● **Your goal**:
Search the data below for "picture"; list each line that holds it.

● **Source excerpt**:
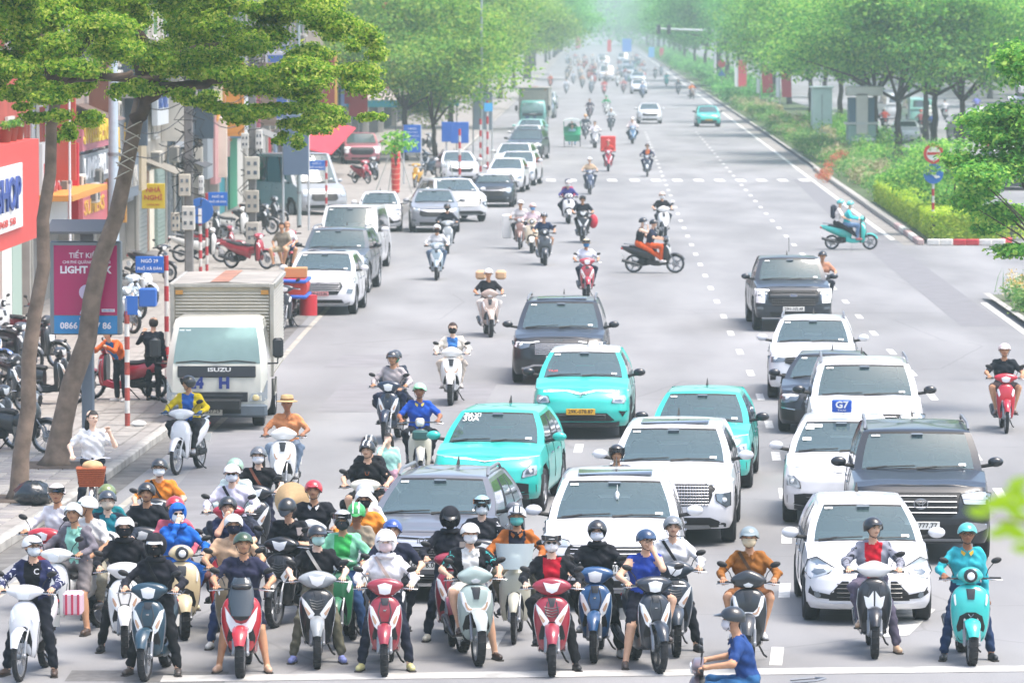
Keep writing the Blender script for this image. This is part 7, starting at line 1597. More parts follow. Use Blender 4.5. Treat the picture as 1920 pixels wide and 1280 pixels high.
    for (x,y) in((-.72,0),(.72,0),(-.72,2.48),(.72,2.48)):
        a_,b_=carwheel(x,y,.345,.22 if y==0 else .40,hi); t=obj('wheel',a_,TYRE,root); obj('rim',b_,STEEL,t)
    return root
lorry('cream box lorry marked 24 H parked at the left kerb',gp(413,797),0)
r=lorry('hazy dark green box lorry parked far up the left kerb',gp(1000,243),-3,'4d6a6a','5f9a94',False,2.9,2.1,5)
# ------------------------------------------------------------------ riders
def ride(px,py,style,col,bd,a,riders,bl=None,bk=None,z=0):
    q=gp(px,py,z); D=q.y; h=.0178 if D<72 else (.021 if D<100 else (.03 if D<170 else .05)); hi=D<135
    r=bike(style,col,bl or bd,q,R(a),hi,**(bk or {}))
    for rd in riders:
        rd=dict(rd); d=rd.pop('d'); lb='person in '+d+' on the '+bd; lb=lb if len(lb.split())<=16 else 'person in '+d; person(lb,q,R(a),h=h,**rd)
    return r,q
def rear(px,py,a): return px,py
NV='1e2230'
# front row, left to right
r,q=ride(37,1277,'wave',WH,'white motorbike nearest the left edge',-8,[dict(d='navy jacket, black polo marked C and white helmet',sh='2a2f52',inner='15161b',pa='191c26',hel=('half','d9d9d9','2a2c30'),mask='d5dbe0',gl='clear',turn=42,sho='4a3a30',skin='a',emblem=('C','e0e0e0',.06,.06,.07),coll=None,stripe='c9ccd6')])
m=MB(); m.box((0,0,0),(.22,.34,.26),bev=.02); o=obj('shopping_box',m,M('d8b8c4',.6)); o.location=(q.x+.48,q.y+1.5,.72); tag(o,'pink and white striped box tied on behind the navy jacketed rider','box')
for k in range(3): m=MB(); m.box((-.07+k*.07,-.172,0),(.025,.008,.24)); s=obj('stripe',m,M('c03a5a',.6),o)
ride(272,1276,'vision','25485a','dark teal scooter, second of the front row',-7,[dict(d='black hoodie, pale cap helmet and glasses',sh='1f2029',pa='16181d',hood='1c1d24',hel=('cap','c9cacc'),mask='1a1b20',gl='clear',strap='15161a',sho='4a4440',feet='gg')])
ride(451,1270,'pcx','b01f2b','red maxi scooter with a tall dark screen',0,[dict(d='navy polo, green army helmet and shorts',sh='2b2d44',sl='s',pa='22263a',pl='s',hel=('half','39563c','39563c'),skin='b',sho='c9a48a',coll='26283c',wide=1.08,turn=10,feet='gg')],bk=dict(col2='1c1e22'))
ride(595,1252,'airblade','2a2e33','black and silver scooter in the front row',2,[dict(d='black T-shirt, black cap helmet and mint mask',sh='16181e',sl='s',pa='6b6a5a',hel=('cap','2b2e33'),mask='b4d8cf',skin='d',sho='8f9ad8',strap='b9b4aa',turn=22,hair='1a1614',feet='gg')],bk=dict(col2='9aa0a4',fender='8d9396'))
ride(721,1267,'vision','8c1f30','dark red scooter under the white hooded rider',0,[dict(d='white hooded jacket and dark trousers',sh='e6e4e6',pa='1b2030',hood='e9e7e9',mask='e0c9c9',skin='d',sho='c8c48a',strap='b8a49a',hel=('cap','e2e2e4'),feet='gg')])
ride(897,1247,'sh','97a8a4','silver-green tall scooter in the front row',9,[dict(d='black shirt with white and teal front, white cap helmet',sh='1c1e24',sl='s',inner='dcdcd8',pa='d8d6cc',pl='s',hel=('cap','dcd9d2'),mask='e6e6e6',skin='a',sho='3a2c26',wide=1.1,coll='dcdcd8',feet='bg',stripe='3aa6a4')],bk=dict(fender='b4bcba'))
ride(1035,1267,'airblade','8f1c30','dark red scooter with a black chevron grille',0,[dict(d='black jacket, crimson scarf and silver helmet',sh='1a1c22',inner='b3122c',pa='15171c',hel=('mid','c9cccf',None,None,'up'),mask='e9e6e4',skin='d',sho='16181c',gl='dark',feet='bg')],bk=dict(col2='8f1c30',rim='2a2c30'))
ride(1114,1241,'vision','27507c','blue scooter under the hooded rider in goggles',-4,[dict(d='black hooded top with goggles on the helmet',sh='1b1d24',pa='15171d',hood='1a1c22',hel=('half','2c2e33','2c2e33'),mask='dfe3e8',gl='clear',sho='c8c8c6',feet='bg')])
ride(1236,1262,'vision','2c3542','charcoal scooter with its front wheel turned',12,[dict(d='blue sleeveless top, navy cap helmet, chin in hand',sh='23419a',sl='n',pa='1a1e2c',pl='s',hel=('cap','27476e'),skin='a',sho='4a4240',hands='gf',turn=14,gl='clear',feet='gb')],bk=dict(rim='3a3d42'))
ride(1268,1230,'airblade','3b4652','dark scooter half hidden behind the charcoal one',2,[dict(d='white shirt and grey helmet, smiling',sh='e0dfe0',pa='1c2029',hel=('mid','6f7478'),skin='a',strap='1b1c20',sho='2a2c30',feet='bg')])
ride(1402,1256,'sh','2c3036','black tall scooter with white lamp bars',-4,[dict(d='brown shirt with a cross-body bag and grey cap helmet',sh='8e5a26',pa='7a5030',pl='s',hel=('cap','7f8c8e'),mask='d6c4a4',skin='b',sho='d5d5d5',strap='4a3626',coll='8e5a26',inner=None,feet='bb')],bk=dict(fender='3a3e44'))
ride(1640,1233,'click','2d2f36','black scooter with a white handlebar cowl',-2,[dict(d='checked shirt over a red polo and black helmet',sh='8a8c98',inner='c4122a',pa='5f5a6c',hel=('mid','22252a'),skin='a',turn=28,sho='c8a88a',coll='c4122a',feet='bg',stripe='34363f')],bk=dict(col2='dcdcdc',mirrors=2))
ride(1822,1247,'vespa','2fb3ae','teal electric scooter with a round lamp',0,[dict(d='teal jacket with yellow collar, teal helmet and jeans',sh='34a9b4',pa='1f3354',hel=('half','4ab0b0','4ab0b0'),skin='c',gl='clear',sho='1f2226',coll='d8ac3c',feet='gg',hands='gd')],bk=dict(fork='8e9296',fender='2fb3ae'))
# crossing in front, side on
q=Vector(((1262-960)*48.3/FPX,48.3,0)); r=bike('wave','6a5a5e','grey motorbike crossing the bottom of the picture',q,R(-92),True,mirrors=3); person('person in navy polo, black cap helmet and white mask on the crossing grey motorbike',q,R(-92),sh='1f3f78',sl='s',pa='2d5f8e',hel=('cap','2a2f36'),mask='dcd8dc',skin='b',h=.016,feet='bb',coll='1c3868',lean=4)
# second rank
ride(84,1196,'wave','d9d9d6','white motorbike side on behind the navy jacket',-28,[dict(d='grey jacket over a mint polo and silver helmet',sh='6c6870',inner='9ad4c0',pa='7c7676',pl='s',hel=('mid','c4c8ca'),skin='b',sho='4a3a30',turn=18,coll='9ad4c0',feet='bg'),
  dict(d='white T-shirt and white and green helmet, looking away',sh='dedcd8',sl='s',pa='8c8878',hel=('half','dcdcd8','2f5f55'),skin='b',seat=1,feet='pp',hands='tt',turn=-50)],bk=dict(mirrors=3))
ride(66,1151,'wave','b8202c','red and white motorbike behind the grey jacket',-20,[dict(d='white long sleeved shirt and white helmet with blue visor',sh='dfdde0',pa='4a4c58',hel=('half','e4dcdc','39608e',None,'up'),skin='b',feet='bb',turn=20)])
ride(205,1168,'vespa','dcdad6','large white scooter with orange lamps',6,[dict(d='dark jacket over a teal T-shirt and beige mask',sh='1f2836',inner='16707e',pa='15171c',hel=('half','3a4450','3a4450'),mask='cbbca8',skin='d',sho='16181c',feet='gb'),
  dict(d='teal T-shirt, olive helmet and white mask, seated pillion',sh='167078',sl='s',pa='20242c',hel=('half','6c7c46','6c7c46'),mask='e6e6e4',skin='d',seat=1,feet='pp',hands='tt')],bk=dict(fender='dcdad6',col2='dcdad6'))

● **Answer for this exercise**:
Keep writing the Blender script for this image. This is part 7, starting at line 1597. More parts follow. Use Blender 4.5. Treat the picture as 1920 pixels wide and 1280 pixels high.
q=Vector(((1262-960)*48.3/FPX,48.3,0)); r=bike('wave','6a5a5e','grey motorbike crossing the bottom of the picture',q,R(-92),True,mirrors=3); person('person in navy polo, black cap helmet and white mask on the crossing grey motorbike',q,R(-92),sh='1f3f78',sl='s',pa='2d5f8e',hel=('cap','2a2f36'),mask='dcd8dc',skin='b',h=.016,feet='bb',coll='1c3868',lean=4)